Thu-1-11-9 Attention Forcing for Speech Synthesis

Qingyun DOU(University of Cambridge), Joshua Efiong(University of Cambridge) and Mark Gales(University of Cambridge)
Abstract: Auto-regressive sequence-to-sequence models with attention mechanisms have achieved state-of-the-art performance in various tasks including speech synthesis. Training these models can be difficult. The standard approach guides a model with the reference output history during training. However during synthesis the generated output history must be used. This mismatch can impact performance. Several approaches have been proposed to handle this, normally by selectively using the generated output history. To make training stable, these approaches often require a heuristic schedule or an auxiliary classifier. This paper introduces attention forcing, which guides the model with the generated output history and reference attention. This approach reduces the training-evaluation mismatch without the need for a schedule or a classifier. Additionally, for standard training approaches, the frame rate is often reduced to prevent models from copying the output history.
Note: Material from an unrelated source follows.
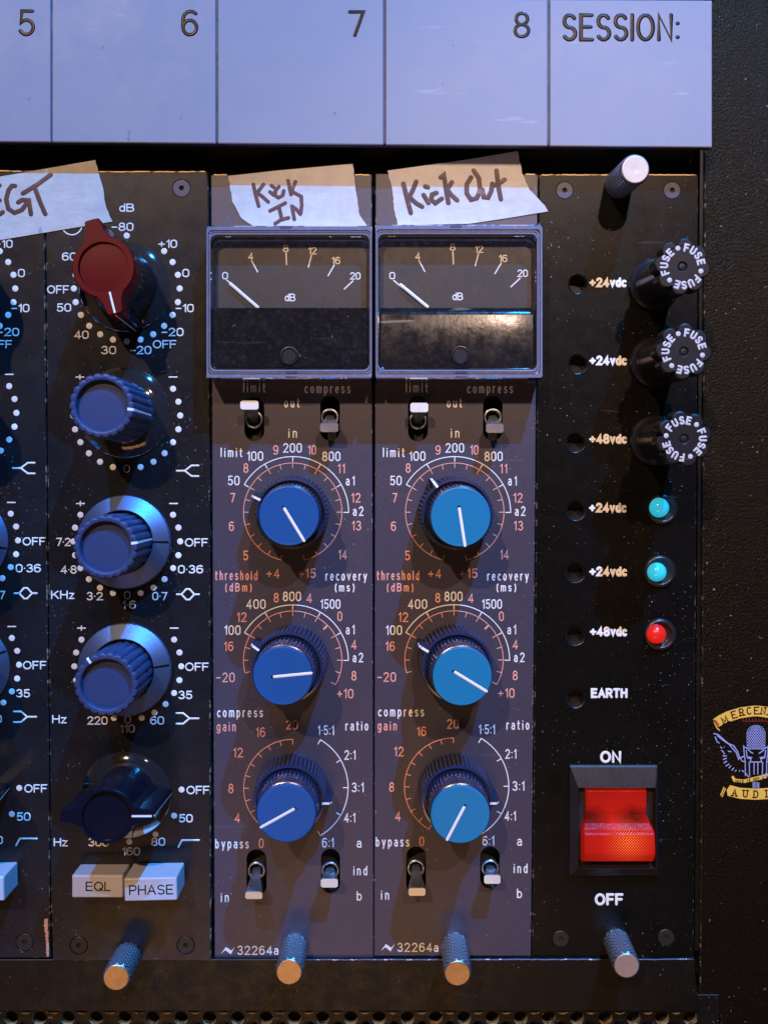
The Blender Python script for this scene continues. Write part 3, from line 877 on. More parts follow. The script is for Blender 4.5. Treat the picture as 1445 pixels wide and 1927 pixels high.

As attention forcing does not feed the reference output history to the model, it allows using a higher frame rate, which improves the speech quality. Finally, attention forcing allows the model to generate output sequences aligned with the references, which is important for some down-stream tasks such as training neural vocoders. Experiments show that attention forcing allows doubling the frame rate, and yields significant gain in speech quality.